[Rows from a 3D scene dataset]
►

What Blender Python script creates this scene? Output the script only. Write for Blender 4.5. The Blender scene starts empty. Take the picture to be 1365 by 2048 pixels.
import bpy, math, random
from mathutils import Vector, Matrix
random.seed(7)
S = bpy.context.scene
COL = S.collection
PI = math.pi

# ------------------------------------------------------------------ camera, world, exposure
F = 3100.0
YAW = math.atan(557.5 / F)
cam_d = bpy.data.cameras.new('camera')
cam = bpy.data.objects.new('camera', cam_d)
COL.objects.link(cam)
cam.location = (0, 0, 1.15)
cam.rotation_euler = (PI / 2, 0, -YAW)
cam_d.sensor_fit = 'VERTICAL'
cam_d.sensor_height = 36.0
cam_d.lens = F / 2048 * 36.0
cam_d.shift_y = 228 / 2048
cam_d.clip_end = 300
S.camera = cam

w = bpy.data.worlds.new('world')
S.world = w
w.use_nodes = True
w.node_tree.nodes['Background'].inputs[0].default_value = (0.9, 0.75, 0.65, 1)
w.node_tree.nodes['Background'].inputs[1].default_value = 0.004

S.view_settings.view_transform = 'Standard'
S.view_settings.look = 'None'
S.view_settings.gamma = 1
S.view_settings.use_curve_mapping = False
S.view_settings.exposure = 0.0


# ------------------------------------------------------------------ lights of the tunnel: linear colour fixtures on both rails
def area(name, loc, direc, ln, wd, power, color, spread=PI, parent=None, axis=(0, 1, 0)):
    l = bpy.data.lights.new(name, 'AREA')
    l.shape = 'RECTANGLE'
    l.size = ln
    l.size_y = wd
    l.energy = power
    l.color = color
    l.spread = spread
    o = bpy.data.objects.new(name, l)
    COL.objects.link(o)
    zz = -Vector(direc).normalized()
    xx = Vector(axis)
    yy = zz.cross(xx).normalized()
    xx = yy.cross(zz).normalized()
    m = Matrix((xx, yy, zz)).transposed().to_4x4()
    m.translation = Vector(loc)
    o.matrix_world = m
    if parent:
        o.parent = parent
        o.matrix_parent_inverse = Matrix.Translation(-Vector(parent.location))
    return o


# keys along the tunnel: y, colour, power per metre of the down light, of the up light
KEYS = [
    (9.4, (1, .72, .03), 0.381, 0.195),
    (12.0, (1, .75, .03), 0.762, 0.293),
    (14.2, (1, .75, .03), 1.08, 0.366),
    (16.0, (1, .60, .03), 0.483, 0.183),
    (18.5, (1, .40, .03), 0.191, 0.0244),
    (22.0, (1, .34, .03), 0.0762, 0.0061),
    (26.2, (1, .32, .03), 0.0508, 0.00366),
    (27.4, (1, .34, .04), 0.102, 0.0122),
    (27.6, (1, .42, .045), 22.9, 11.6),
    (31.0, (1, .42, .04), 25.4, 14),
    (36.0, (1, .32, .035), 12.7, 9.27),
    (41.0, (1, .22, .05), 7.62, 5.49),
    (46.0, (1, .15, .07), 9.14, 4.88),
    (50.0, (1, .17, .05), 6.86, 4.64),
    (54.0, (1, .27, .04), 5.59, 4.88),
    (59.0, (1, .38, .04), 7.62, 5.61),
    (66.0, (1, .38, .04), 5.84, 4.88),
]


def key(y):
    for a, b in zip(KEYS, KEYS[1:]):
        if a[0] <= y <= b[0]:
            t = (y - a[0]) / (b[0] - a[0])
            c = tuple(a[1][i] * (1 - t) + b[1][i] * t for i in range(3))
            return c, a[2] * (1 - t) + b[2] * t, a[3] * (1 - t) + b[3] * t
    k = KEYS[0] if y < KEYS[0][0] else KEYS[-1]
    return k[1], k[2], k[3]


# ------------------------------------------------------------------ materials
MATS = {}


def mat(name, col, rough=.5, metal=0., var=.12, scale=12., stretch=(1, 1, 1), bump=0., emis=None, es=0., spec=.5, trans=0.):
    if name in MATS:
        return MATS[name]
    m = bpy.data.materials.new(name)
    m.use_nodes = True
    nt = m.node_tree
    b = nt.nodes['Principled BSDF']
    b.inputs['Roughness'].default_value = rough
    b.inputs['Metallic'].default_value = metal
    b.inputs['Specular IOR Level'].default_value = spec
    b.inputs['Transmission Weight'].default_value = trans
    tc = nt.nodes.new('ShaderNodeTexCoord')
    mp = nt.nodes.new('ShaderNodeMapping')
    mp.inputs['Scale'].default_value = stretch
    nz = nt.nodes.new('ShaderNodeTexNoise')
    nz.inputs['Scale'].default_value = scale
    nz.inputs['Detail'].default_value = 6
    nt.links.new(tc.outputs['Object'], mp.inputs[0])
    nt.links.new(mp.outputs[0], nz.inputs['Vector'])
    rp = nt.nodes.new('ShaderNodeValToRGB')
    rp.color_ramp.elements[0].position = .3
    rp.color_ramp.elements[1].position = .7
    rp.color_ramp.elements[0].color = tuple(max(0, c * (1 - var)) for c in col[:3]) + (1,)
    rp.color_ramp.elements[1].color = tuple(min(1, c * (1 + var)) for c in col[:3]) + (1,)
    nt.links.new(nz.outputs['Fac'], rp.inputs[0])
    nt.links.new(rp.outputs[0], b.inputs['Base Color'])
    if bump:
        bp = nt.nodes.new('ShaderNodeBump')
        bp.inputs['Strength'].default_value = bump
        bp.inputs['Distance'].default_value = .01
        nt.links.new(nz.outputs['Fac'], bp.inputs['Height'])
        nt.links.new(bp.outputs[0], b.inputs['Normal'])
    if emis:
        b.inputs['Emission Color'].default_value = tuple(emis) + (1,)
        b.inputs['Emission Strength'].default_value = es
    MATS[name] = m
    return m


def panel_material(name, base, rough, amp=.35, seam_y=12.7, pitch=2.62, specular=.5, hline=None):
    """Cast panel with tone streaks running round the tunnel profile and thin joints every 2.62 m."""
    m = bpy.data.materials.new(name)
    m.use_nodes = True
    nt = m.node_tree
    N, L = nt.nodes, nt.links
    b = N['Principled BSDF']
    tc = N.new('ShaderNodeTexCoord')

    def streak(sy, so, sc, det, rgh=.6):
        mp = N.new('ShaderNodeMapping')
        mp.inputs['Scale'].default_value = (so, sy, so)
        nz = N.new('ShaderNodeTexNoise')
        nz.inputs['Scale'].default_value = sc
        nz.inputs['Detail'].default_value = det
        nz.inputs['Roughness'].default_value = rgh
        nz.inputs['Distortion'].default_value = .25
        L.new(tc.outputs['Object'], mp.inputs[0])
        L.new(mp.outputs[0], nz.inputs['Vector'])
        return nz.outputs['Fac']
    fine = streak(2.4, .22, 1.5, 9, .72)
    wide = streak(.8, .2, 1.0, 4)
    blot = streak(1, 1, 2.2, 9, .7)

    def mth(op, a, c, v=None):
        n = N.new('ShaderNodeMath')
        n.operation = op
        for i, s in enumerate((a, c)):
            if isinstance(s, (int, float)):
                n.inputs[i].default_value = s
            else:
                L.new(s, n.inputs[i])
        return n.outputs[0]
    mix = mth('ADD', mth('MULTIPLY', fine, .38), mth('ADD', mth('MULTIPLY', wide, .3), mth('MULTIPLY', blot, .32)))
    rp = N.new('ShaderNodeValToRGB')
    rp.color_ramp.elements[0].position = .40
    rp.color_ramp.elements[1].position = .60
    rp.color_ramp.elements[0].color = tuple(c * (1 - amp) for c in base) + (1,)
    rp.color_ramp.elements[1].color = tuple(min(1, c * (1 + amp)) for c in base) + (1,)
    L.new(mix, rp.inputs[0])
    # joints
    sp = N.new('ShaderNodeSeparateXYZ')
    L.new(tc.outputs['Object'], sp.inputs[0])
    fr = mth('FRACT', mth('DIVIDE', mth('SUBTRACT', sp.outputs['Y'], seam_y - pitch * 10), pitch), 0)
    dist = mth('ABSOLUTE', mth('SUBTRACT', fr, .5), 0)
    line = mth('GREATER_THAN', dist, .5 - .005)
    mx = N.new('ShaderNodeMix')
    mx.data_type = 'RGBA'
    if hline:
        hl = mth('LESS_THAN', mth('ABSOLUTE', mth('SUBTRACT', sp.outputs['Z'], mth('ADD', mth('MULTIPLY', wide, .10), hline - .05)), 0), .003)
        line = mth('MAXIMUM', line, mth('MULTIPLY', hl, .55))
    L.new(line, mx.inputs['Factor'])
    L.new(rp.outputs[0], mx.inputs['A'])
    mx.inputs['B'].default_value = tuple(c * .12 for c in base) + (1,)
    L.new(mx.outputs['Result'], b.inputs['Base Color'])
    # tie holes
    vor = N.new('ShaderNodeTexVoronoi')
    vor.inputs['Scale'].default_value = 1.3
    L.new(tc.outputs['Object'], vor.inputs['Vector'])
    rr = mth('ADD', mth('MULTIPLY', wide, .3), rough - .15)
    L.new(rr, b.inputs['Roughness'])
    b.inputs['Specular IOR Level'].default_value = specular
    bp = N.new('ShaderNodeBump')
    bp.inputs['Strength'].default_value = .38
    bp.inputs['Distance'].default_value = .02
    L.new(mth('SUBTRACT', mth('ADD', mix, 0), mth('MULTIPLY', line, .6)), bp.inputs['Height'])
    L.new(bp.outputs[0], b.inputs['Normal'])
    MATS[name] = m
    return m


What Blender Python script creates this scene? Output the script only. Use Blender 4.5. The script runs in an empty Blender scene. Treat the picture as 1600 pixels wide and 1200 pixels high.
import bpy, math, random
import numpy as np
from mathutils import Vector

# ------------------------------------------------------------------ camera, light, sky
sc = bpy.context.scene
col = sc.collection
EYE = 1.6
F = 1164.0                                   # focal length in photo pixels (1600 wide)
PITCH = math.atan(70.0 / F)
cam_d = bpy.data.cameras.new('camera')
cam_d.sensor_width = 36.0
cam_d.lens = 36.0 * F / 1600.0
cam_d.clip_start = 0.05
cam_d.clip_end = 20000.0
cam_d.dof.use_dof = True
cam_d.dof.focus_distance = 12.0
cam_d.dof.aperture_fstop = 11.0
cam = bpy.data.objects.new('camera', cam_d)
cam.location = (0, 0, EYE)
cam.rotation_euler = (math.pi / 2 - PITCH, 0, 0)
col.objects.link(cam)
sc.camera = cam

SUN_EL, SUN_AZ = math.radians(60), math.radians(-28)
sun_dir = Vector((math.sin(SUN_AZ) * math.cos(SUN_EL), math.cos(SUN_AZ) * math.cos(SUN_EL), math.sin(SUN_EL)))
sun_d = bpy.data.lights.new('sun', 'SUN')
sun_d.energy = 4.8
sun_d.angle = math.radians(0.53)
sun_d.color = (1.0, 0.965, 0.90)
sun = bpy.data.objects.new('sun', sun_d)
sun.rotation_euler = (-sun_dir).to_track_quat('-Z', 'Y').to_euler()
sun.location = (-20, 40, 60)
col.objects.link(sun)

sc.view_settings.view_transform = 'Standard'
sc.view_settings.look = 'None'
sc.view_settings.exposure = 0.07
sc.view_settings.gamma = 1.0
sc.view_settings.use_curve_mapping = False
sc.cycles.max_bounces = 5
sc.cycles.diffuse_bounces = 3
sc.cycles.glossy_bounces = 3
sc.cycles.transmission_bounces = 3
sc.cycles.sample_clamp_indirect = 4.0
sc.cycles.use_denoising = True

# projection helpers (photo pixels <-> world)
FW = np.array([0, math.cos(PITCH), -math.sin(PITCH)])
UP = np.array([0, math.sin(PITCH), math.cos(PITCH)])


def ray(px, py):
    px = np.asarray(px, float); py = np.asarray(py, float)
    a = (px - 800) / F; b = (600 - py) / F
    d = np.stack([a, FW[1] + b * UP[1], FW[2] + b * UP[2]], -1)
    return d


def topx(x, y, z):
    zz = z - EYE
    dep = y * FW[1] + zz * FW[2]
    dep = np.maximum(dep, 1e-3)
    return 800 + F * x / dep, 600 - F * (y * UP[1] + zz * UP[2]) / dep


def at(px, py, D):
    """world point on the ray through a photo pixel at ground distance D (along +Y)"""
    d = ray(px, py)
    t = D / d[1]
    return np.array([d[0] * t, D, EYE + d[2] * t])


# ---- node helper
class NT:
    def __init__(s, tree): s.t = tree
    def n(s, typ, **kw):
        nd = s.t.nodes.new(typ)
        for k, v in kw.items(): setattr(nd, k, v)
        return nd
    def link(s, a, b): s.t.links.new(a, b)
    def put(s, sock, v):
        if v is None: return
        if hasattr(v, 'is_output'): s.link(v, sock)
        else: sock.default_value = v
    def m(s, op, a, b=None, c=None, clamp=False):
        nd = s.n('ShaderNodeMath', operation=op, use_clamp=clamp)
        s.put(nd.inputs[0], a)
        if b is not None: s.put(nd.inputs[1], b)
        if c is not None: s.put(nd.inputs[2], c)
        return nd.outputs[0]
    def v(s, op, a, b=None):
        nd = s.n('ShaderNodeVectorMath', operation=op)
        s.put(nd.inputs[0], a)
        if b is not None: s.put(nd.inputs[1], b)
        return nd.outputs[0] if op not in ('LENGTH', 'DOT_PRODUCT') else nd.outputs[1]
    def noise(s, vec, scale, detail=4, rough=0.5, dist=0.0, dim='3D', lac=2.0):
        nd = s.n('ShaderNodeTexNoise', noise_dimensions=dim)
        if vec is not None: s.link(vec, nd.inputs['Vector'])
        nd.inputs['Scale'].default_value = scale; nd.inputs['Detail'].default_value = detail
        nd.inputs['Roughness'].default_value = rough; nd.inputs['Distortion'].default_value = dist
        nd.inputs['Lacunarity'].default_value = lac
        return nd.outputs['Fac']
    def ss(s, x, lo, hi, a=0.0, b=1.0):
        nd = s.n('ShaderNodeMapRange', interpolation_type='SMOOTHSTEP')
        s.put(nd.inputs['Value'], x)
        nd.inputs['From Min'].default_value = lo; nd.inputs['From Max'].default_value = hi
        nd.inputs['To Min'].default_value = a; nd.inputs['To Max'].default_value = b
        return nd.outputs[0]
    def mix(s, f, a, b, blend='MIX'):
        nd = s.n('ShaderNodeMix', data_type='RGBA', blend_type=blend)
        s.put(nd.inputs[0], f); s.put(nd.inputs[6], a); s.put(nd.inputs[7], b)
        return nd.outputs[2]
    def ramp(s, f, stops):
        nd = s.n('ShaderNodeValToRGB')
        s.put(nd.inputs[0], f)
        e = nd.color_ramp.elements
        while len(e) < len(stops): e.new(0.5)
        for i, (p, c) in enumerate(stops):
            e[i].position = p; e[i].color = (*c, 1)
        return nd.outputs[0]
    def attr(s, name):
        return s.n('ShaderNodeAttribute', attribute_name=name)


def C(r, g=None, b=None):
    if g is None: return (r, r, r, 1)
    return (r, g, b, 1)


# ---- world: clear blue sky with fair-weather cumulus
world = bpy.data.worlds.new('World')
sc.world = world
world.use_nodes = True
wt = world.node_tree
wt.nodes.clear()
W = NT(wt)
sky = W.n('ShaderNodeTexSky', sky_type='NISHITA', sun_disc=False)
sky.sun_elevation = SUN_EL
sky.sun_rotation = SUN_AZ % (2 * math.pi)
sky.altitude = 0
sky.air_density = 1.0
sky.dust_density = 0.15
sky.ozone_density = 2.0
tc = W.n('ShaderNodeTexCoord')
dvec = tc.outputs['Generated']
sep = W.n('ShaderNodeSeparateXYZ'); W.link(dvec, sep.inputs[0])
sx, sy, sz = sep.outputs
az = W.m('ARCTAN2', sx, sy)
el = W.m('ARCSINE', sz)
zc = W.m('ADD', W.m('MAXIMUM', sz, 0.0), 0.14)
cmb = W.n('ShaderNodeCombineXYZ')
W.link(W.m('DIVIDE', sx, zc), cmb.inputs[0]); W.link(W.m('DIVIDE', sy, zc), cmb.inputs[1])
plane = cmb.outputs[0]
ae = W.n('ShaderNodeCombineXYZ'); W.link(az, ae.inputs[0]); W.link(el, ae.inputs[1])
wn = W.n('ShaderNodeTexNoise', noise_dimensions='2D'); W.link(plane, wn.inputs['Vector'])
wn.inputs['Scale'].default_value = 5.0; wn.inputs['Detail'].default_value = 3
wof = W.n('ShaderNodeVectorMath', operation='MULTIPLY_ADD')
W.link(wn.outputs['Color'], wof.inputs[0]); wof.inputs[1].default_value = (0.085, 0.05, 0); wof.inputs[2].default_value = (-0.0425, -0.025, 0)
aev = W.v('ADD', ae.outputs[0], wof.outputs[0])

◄

#### Problem statement:
Emit only the lines from the one containing "1200 pixels high." through the one containing "col.objects.link(sun)", copied exactly.

#### Expected answer:
What Blender Python script creates this scene? Output the script only. Use Blender 4.5. The script runs in an empty Blender scene. Treat the picture as 1600 pixels wide and 1200 pixels high.
import bpy, math, random
import numpy as np
from mathutils import Vector

# ------------------------------------------------------------------ camera, light, sky
sc = bpy.context.scene
col = sc.collection
EYE = 1.6
F = 1164.0                                   # focal length in photo pixels (1600 wide)
PITCH = math.atan(70.0 / F)
cam_d = bpy.data.cameras.new('camera')
cam_d.sensor_width = 36.0
cam_d.lens = 36.0 * F / 1600.0
cam_d.clip_start = 0.05
cam_d.clip_end = 20000.0
cam_d.dof.use_dof = True
cam_d.dof.focus_distance = 12.0
cam_d.dof.aperture_fstop = 11.0
cam = bpy.data.objects.new('camera', cam_d)
cam.location = (0, 0, EYE)
cam.rotation_euler = (math.pi / 2 - PITCH, 0, 0)
col.objects.link(cam)
sc.camera = cam

SUN_EL, SUN_AZ = math.radians(60), math.radians(-28)
sun_dir = Vector((math.sin(SUN_AZ) * math.cos(SUN_EL), math.cos(SUN_AZ) * math.cos(SUN_EL), math.sin(SUN_EL)))
sun_d = bpy.data.lights.new('sun', 'SUN')
sun_d.energy = 4.8
sun_d.angle = math.radians(0.53)
sun_d.color = (1.0, 0.965, 0.90)
sun = bpy.data.objects.new('sun', sun_d)
sun.rotation_euler = (-sun_dir).to_track_quat('-Z', 'Y').to_euler()
sun.location = (-20, 40, 60)
col.objects.link(sun)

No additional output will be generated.